Weekend Power Deposit: Build Your Customer Expectations Block

Build Your Customer Expectations Block

This weekend, put the pieces together.

You are going to create a reusable customer expectations block.

This can go in:

A booking confirmation.
A welcome packet.
A quote.
A proposal.
A service agreement.
A website FAQ.
A customer starter packet.
An onboarding email.
A printed handout.

Use this structure:

Customer Expectations

Communication:
[How customers should contact you and when you usually reply.]

Scheduling:
[How appointments, projects, visits, or service dates are confirmed.]

Rescheduling:
[How customers should handle changes.]

Payment:
[When payment is due and what payment confirms.]

What I Need From You:
[List the customer’s responsibilities.]

Extra Work:
[How additional requests are handled.]

Questions:
[How customers can ask for clarification.]

Here is a sample:

Customer Expectations

Communication:
The best way to reach me is by text or email.
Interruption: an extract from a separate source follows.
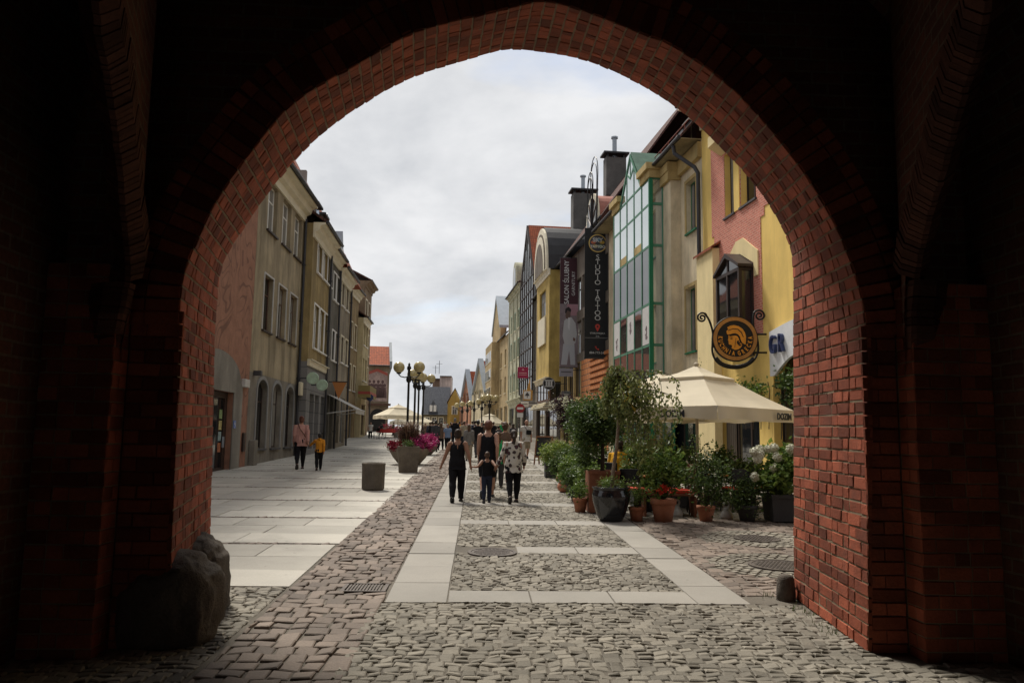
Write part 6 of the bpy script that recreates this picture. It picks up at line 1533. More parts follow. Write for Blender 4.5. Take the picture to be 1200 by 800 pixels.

I usually reply within one business day during normal business hours.

Scheduling:
Appointments are confirmed once the service details, date, time or arrival window, and payment requirement are complete.

Rescheduling:
If you need to reschedule, please let me know at least 24 hours ahead whenever possible so I can adjust the calendar.

Payment:
Payment is due at the time of service unless other terms are agreed to in writing. Deposits may be required to reserve certain appointments.

What I Need From You:
Please provide accurate contact information, service address, access notes, parking instructions, pet information, and any special details before the appointment.

Extra Work:
Requests outside the original service may require additional time and pricing. I’ll confirm any extra cost before adding work.

Questions:
If anything is unclear, ask before the appointment so we can make sure everything is set.

That is clean.

Not scary.

Not cold.

Clear.

And clear expectations make the customer experience better.

Because now the customer knows how this works.

That alone can reduce a lot of business friction.

Weekend Power Deposit:
Create one customer expectations block you can reuse with new customers.

Prompt:
Can a customer read this and understand how communication, scheduling, payment, prep, and extra requests work?